Поэтому я сегодня захотел вспомнить яркого писателя, неординарного человека, имя которого, ну, почти забыто. Это Юрий Нагибин. Прочитайте его цитаты.
«Смысл любви состоит в том, чтобы с трудом отыскать бабу, которая органически неспособна тебя полюбить, и бухнуть в неё всё: душу, мозг, здоровье, деньги, нервы.»
«Нет ничего более ненужного на свете, чем любовь женщины, которую ты не любишь.»
«Бороться надо с самим собой, всё остальное не страшно.»
«Жизнь состоит из приливов и отливов. Надо уметь не обольщаться приливами, хотя и не бояться получать радость от них, надо уметь спокойно выжидать их возврата и тяжкие моменты отливов. Я этого почти совсем не умею делать. Чуть прилив или даже тень прилива — я делаю вызывающие глупости; чуть отлив — впадаю в отчаяние. Трудно жить с такой кривой и спазматической душой.»
«Теперь я точно знаю: каждый активно участвующий в современной жизни человек становится к старости невропатом.»
«Выработался новый человеческий тип: несгибаемая советская вдова. Я всё время слышу сквозь погребальный звон: «Такая-то прекрасно держится!» Хоть бы для разнообразия кто-нибудь держался плохо.»

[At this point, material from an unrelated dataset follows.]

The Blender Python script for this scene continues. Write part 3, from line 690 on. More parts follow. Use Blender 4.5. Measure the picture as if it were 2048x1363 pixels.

«Люди, даже близкие, даже любящие, так эгоцентричны, самодурны, слепы и безжалостны, что очень трудно сохранить союз двоих, защищённых лишь своим бедным желанием быть вместе.»
«Сверхъестественная жалкость людей и невозможность не быть с ними жестоким. Иначе задушат, не по злобе, а так, как сорняк душит злаки.»
«Русский человек врёт, если говорит о своём стремлении к счастью. Мы не умеем быть счастливыми, нам это не нужно, мы не знаем, что с этим делать.»
«Все люди словно разгримированы. Немножко жутковато, но и приятно, что видишь настоящие, а не нарисованные физиономии.»
«В нашей жизни есть одно огромное преимущество перед жизнью западного человека. Она почти снимает страх смерти.»
«Жаль, что нет в человеке прерывателя, который бы перегорал от слишком сильного накала и размыкал цепь, спасая аппарат от гибели.»
«Единственное, что делает человеческую жизнь высокой - это способность полюбить чужую жизнь более своей собственной.»
«Любовник не имеет никакого преимущества перед мужем. Он пользуется его женой, а тот его любовницей. Это, пожалуй, обиднее.»
«Из последних сил борюсь с очумелостью. На моей стороне: снег, ёлки, небо, собаки; против — газеты, радио, сплетни и сплетницы всех мастей, телефон.»
«И вот, что отличает меня от окружающих: во мне — страсти, в них — чувства.»
«В исторической литературе можно врать по-крупному и нельзя врать по мелочам, в последнем случае легко утратить доверие читателей. О больших, глобальных событиях никогда ничего толком неизвестно. Тут допустим безудержный разгул фантазии. Это прекрасно понимал Александр Дюма-отец и заставлял историю плясать под свою дудку. Но он был предельно точен в изображении быта, обычаев, манер, одежды, боевого снаряжения, трапез, вообще всего второстепенного. Он ошибся лишь раз, когда дело коснулось России, усадив своих героев под «развесистую клюкву»
«В моем сердце начиналось много дорог, ведущих к разным людям: и близким, и далёким, и к тем, о ком ни на минуту нельзя было забыть, и к почти забытым. Вот этим дорогам был я нужен. Я не жалел ни труда, ни рук, не давал сорнякам глушить, разрушать их, превращать в ничто. Но если я преуспевал в этом, то лишь потому, что всякий раз с другого конца дороги начиналось встречное движение.»
«Ах, жён любишь преимущественно чужих, а собаку только свою.»
«А накануне Марина Влади проповедовала у нас на кухне превосходство женского онанизма над всеми остальными видами наслаждения. В разгар её разглагольствования пришёл Высоцкий, дал по роже и увёл.»
«Я утратил чувство ориентации в окружающем и стал неконтактен. И никак не могу настроить себя на волну кромешной государственной лжи. Я близок к умопомешательству от газетной вони, я почти плачу, случайно услышав радио или наткнувшись на гадкую рожу телеобозревателя.»
«После несчастий так же, как после пьянства, — состояние выхолощенной пустоты.»
«В русских удивляет сплав расслабленной доброты с крайней жестокостью, причем переход от одного к другому молниеносен.»
«Что ни говори, а исход жизни по-своему интересен. Последний акт недолгого действия жалок, страшен, гадок, но не лишён какой-то поэзии.»
«Последние уродливые содрогания молодости охватили моё поношенное существо.»